Written problem: Find every line in the records below that holds the word "script" and copy it.

►

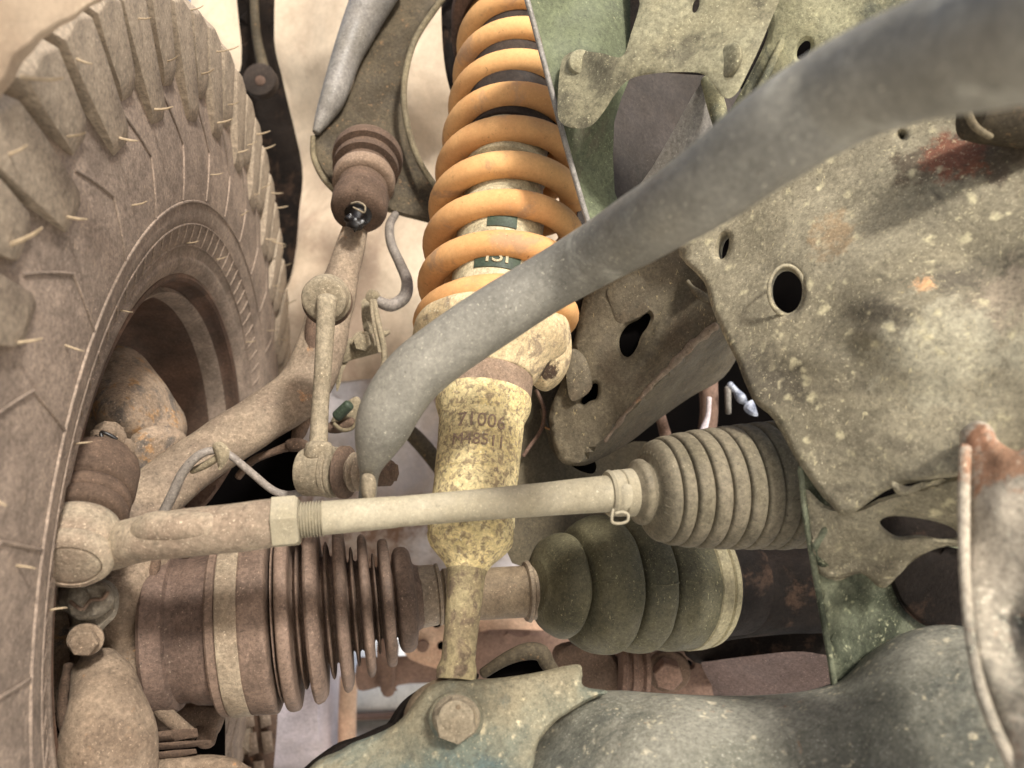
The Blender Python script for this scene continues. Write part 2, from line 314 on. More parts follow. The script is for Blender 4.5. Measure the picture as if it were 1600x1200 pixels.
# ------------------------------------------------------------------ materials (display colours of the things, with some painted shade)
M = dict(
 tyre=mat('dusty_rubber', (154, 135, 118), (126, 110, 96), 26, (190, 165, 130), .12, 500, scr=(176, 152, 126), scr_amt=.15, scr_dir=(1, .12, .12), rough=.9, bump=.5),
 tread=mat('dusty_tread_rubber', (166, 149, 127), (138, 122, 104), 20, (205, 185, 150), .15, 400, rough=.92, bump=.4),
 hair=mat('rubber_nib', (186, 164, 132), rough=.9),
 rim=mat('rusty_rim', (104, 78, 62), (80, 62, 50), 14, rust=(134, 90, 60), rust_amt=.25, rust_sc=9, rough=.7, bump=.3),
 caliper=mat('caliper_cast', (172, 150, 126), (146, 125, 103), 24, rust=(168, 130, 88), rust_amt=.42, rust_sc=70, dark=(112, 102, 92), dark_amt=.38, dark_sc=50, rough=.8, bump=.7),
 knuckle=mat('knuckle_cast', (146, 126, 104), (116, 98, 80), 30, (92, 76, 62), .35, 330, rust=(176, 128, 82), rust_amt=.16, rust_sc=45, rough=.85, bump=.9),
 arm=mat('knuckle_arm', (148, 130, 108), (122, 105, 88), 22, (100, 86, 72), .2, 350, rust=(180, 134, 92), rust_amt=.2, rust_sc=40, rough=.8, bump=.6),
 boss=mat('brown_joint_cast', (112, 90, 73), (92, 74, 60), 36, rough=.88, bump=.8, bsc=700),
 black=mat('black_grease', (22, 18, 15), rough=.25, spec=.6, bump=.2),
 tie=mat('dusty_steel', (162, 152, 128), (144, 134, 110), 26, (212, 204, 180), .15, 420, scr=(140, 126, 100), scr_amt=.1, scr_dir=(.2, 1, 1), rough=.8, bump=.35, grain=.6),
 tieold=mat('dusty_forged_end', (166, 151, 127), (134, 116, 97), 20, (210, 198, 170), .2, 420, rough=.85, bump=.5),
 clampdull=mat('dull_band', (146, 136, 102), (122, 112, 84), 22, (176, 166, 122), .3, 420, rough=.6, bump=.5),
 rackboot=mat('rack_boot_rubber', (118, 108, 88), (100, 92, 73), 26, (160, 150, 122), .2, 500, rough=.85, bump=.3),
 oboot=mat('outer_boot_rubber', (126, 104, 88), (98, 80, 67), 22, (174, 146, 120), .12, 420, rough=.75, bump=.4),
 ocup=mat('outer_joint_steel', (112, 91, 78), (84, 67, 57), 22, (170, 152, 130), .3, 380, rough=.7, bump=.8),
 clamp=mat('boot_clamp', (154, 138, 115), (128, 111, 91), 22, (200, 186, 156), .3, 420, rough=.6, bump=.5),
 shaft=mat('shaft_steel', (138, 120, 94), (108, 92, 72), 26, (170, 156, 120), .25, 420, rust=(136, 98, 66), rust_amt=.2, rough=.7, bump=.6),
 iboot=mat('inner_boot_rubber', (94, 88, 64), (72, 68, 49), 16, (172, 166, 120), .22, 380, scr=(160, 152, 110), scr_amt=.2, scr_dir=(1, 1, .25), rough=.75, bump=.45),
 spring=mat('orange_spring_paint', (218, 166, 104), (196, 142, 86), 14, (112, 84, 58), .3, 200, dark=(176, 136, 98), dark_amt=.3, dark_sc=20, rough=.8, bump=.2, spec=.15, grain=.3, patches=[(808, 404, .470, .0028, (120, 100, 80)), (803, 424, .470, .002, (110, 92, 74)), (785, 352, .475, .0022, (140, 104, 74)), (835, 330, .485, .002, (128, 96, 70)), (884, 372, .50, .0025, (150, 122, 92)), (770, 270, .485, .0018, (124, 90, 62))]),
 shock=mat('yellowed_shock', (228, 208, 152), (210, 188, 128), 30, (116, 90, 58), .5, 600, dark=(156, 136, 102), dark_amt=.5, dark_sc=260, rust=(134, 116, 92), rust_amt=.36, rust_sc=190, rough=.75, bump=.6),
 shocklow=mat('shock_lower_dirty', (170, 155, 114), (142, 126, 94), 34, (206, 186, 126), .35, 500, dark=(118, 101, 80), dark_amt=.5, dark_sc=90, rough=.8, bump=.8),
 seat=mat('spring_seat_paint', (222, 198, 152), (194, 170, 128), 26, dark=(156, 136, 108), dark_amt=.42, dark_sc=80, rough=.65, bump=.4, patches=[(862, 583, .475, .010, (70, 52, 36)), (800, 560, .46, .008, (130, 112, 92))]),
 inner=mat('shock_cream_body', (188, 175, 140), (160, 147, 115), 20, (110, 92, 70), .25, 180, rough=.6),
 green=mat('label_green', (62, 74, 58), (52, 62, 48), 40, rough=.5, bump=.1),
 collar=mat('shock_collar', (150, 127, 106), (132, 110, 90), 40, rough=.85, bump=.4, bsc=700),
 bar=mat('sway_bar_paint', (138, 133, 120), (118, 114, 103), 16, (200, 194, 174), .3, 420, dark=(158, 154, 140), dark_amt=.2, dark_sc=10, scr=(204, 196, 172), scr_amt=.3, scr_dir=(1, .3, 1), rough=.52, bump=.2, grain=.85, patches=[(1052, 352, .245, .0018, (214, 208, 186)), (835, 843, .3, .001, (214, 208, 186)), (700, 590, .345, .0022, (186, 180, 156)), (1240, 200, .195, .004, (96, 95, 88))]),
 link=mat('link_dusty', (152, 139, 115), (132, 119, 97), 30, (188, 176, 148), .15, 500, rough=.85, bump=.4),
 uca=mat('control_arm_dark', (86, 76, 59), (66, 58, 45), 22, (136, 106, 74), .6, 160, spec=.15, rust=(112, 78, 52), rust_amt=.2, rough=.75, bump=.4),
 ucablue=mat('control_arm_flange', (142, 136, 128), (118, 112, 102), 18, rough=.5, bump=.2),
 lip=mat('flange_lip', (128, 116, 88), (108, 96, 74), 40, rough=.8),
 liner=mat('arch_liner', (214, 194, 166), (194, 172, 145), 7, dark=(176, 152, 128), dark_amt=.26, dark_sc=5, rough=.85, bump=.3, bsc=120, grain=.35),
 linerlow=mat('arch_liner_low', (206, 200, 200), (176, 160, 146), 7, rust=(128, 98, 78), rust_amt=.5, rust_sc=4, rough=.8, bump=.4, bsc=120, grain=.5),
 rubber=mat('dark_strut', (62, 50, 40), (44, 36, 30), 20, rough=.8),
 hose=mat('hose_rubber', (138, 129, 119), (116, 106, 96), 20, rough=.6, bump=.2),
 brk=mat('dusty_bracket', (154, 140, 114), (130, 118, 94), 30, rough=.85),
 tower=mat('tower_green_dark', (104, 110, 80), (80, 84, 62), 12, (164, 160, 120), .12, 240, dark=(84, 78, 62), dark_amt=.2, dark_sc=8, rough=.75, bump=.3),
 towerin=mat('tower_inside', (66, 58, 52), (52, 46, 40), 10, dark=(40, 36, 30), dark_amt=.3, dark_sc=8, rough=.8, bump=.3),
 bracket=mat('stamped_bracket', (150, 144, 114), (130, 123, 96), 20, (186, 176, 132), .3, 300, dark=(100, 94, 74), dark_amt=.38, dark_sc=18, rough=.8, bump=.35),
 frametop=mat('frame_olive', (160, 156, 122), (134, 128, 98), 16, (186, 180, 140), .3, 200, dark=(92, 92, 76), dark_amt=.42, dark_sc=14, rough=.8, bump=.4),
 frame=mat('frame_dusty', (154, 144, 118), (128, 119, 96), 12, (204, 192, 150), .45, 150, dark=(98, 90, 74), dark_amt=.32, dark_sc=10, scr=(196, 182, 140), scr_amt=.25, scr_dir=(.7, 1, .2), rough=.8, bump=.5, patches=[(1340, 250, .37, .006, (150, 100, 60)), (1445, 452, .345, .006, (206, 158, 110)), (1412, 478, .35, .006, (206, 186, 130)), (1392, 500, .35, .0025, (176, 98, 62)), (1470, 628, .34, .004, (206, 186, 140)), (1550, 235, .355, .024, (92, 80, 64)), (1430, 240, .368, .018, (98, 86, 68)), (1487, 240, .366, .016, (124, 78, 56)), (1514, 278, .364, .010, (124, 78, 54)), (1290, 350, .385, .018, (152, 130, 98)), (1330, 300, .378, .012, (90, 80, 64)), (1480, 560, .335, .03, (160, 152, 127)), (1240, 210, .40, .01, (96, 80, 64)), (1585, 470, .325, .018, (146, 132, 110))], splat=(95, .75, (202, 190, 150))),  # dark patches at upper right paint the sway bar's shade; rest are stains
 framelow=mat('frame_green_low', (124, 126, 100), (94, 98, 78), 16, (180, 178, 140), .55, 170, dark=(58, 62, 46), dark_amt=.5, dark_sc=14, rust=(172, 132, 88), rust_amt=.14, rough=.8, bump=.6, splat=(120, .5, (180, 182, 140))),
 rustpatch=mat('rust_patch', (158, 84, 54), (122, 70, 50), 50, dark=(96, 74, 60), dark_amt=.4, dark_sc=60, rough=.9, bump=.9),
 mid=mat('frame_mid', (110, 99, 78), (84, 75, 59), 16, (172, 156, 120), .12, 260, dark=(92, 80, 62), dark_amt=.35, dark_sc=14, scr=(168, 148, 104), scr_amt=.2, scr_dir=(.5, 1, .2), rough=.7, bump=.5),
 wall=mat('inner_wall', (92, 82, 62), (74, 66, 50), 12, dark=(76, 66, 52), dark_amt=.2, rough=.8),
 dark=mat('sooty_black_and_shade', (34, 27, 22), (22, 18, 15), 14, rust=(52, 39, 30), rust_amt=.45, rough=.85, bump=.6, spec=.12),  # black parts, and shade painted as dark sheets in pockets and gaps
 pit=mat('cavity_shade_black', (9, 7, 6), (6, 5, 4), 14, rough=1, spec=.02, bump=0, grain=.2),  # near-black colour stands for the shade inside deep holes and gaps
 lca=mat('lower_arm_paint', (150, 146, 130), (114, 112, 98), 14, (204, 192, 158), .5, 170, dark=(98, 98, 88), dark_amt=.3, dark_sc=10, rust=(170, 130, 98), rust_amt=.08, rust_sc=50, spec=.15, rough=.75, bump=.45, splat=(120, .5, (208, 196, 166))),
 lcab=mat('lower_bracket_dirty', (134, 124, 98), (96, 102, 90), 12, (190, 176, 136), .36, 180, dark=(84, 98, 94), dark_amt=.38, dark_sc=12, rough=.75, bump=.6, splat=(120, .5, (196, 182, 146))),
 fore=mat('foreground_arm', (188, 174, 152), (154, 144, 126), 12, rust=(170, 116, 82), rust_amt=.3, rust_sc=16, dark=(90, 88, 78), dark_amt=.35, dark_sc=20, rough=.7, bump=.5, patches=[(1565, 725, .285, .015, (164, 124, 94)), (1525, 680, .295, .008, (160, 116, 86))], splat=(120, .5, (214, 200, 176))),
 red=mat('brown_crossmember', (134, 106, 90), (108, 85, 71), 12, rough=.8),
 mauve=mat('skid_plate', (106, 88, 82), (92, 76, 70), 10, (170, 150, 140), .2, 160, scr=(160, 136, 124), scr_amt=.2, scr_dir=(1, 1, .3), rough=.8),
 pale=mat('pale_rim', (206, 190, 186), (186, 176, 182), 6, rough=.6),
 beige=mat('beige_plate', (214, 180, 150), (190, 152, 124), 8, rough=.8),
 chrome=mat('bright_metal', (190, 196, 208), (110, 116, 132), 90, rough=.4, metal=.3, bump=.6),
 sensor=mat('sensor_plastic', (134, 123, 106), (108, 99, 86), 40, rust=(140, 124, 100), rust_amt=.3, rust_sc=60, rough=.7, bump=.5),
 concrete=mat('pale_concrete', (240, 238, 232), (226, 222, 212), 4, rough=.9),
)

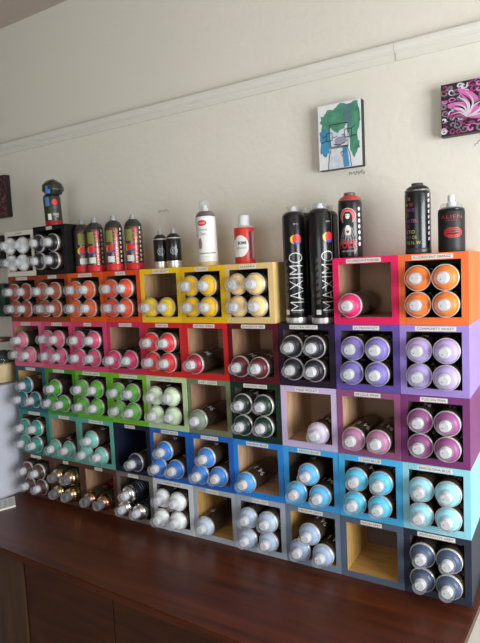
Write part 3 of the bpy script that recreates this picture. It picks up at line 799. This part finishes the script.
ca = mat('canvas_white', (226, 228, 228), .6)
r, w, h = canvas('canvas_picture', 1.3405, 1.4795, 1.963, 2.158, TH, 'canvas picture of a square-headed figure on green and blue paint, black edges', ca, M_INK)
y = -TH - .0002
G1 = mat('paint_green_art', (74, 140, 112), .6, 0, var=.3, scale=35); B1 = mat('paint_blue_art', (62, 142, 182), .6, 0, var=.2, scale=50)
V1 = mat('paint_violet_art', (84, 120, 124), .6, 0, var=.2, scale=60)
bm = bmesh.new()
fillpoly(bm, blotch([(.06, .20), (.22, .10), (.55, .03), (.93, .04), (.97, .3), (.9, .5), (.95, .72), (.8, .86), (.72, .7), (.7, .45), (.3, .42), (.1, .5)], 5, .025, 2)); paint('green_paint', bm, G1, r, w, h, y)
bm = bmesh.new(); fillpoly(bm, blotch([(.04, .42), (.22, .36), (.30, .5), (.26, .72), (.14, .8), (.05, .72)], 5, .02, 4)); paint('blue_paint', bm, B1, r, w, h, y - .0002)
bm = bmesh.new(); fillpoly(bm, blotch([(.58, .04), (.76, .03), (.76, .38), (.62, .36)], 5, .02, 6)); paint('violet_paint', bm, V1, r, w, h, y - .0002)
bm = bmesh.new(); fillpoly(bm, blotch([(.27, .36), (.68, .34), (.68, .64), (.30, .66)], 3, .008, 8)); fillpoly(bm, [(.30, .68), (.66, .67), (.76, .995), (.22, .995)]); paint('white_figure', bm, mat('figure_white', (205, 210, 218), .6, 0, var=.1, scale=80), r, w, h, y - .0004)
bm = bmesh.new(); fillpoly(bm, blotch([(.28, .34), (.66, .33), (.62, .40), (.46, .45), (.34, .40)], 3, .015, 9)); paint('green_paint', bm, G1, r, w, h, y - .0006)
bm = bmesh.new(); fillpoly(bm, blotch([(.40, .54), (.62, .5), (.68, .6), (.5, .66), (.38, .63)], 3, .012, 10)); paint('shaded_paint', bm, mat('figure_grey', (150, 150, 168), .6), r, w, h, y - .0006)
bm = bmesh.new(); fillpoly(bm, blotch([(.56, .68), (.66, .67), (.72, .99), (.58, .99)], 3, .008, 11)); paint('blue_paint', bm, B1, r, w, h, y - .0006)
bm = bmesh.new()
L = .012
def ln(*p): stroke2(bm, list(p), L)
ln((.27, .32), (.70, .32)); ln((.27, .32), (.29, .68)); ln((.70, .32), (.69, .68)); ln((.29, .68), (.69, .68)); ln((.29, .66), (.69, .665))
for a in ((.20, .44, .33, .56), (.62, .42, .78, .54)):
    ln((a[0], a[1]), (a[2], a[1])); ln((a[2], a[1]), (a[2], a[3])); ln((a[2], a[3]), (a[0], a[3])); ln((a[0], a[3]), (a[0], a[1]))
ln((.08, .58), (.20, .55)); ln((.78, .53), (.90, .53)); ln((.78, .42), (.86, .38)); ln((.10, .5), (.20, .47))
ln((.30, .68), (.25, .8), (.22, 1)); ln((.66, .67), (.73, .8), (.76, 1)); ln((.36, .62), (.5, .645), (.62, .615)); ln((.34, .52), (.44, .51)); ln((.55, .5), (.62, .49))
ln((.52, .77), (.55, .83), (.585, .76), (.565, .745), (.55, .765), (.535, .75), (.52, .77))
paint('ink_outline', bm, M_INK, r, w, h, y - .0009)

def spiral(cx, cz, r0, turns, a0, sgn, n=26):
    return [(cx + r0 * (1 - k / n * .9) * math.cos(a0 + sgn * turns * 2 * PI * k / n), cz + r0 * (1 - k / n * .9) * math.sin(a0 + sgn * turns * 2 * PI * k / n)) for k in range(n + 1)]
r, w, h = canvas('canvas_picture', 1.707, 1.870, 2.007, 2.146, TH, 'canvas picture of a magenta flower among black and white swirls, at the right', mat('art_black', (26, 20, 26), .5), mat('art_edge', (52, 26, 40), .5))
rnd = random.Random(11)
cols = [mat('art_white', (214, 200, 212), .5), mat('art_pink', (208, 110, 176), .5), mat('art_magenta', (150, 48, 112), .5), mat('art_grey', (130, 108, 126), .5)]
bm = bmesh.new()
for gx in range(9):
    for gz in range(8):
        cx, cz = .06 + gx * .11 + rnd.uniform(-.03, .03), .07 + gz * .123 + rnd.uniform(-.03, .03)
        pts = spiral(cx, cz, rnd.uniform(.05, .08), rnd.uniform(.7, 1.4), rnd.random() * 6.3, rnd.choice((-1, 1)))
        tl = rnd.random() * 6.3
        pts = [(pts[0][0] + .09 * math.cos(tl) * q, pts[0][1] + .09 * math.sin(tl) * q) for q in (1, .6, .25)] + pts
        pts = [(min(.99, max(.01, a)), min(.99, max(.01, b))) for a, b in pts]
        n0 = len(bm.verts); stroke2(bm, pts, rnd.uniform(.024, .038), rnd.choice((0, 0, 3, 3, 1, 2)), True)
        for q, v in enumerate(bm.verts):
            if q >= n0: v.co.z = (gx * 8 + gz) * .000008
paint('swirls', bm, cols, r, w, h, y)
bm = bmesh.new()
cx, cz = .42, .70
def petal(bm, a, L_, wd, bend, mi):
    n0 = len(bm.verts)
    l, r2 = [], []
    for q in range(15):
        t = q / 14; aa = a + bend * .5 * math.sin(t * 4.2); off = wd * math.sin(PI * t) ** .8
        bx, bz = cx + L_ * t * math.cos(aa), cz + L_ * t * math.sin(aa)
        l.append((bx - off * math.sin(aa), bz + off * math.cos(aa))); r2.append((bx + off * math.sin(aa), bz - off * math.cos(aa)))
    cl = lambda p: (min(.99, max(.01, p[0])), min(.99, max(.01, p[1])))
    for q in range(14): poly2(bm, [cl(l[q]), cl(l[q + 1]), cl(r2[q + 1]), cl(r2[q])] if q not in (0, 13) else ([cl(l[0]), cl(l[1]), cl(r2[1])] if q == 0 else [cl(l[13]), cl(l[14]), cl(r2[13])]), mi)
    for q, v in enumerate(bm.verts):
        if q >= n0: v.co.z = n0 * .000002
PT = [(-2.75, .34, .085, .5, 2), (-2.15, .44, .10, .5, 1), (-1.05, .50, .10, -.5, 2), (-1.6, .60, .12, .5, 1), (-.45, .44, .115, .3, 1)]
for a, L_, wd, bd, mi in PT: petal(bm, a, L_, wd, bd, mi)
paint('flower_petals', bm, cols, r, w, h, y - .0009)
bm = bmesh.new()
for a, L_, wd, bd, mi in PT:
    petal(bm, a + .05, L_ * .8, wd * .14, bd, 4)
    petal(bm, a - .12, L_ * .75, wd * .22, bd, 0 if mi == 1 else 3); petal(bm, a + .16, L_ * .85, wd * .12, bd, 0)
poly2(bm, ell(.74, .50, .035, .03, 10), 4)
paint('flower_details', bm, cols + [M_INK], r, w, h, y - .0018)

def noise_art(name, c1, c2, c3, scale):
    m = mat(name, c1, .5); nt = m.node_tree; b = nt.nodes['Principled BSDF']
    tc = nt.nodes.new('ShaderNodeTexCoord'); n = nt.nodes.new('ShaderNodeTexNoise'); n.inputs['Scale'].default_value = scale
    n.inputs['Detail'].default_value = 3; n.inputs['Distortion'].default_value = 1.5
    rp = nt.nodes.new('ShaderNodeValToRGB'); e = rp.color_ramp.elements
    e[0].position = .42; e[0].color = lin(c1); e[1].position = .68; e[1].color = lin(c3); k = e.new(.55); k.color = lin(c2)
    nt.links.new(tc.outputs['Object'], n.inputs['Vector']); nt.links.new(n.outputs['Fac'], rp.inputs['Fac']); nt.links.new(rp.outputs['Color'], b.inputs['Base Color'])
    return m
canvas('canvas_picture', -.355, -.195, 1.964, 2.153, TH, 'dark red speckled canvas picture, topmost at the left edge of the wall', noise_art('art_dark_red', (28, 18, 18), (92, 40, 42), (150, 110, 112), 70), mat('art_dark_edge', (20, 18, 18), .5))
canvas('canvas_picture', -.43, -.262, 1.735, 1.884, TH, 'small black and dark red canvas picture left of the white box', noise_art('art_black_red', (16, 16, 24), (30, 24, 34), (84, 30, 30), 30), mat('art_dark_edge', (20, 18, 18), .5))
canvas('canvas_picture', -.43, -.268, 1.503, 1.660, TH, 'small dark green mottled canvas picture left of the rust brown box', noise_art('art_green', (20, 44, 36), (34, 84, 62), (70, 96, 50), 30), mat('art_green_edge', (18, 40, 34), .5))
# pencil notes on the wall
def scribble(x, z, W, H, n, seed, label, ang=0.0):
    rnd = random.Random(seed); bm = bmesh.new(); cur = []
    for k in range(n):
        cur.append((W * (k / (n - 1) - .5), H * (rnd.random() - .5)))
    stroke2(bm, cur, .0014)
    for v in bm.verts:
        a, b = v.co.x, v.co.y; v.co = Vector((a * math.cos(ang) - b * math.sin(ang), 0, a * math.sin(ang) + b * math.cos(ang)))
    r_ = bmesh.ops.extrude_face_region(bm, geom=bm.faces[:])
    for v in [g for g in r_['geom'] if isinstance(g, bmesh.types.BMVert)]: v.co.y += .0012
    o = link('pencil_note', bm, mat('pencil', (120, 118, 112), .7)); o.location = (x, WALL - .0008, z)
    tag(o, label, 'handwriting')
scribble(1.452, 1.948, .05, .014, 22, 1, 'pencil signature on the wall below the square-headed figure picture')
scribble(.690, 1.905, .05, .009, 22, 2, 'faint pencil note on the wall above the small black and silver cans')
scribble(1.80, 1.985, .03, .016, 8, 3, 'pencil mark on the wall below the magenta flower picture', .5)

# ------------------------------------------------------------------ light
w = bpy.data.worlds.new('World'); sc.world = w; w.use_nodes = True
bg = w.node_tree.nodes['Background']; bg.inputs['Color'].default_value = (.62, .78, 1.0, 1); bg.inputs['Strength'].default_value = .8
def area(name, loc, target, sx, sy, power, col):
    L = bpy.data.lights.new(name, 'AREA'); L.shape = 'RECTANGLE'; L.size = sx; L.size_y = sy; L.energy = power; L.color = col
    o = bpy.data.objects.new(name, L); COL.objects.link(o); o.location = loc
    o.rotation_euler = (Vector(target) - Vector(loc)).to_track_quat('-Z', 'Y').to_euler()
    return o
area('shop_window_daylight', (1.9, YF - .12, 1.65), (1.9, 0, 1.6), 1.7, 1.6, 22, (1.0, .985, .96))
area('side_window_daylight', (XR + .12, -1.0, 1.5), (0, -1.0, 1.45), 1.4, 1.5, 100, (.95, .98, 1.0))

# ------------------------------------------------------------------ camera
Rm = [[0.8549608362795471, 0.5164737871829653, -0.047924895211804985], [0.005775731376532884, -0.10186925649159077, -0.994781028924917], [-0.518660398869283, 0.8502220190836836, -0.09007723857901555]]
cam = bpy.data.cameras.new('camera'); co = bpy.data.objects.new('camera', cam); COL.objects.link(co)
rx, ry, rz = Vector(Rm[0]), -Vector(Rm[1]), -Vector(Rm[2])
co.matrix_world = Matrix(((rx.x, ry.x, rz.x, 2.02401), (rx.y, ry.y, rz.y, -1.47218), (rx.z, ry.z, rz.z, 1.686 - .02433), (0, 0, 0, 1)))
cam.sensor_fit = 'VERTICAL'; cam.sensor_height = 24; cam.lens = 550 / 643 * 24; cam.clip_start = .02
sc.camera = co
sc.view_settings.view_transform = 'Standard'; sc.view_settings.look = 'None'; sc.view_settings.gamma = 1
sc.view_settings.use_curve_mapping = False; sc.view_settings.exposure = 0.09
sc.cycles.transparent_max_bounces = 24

◄

Result below:
The Blender Python script for this scene continues. Write part 2, from line 314 on. More parts follow. The script is for Blender 4.5. Measure the picture as if it were 1600x1200 pixels.
Write part 3 of the bpy script that recreates this picture. It picks up at line 799. This part finishes the script.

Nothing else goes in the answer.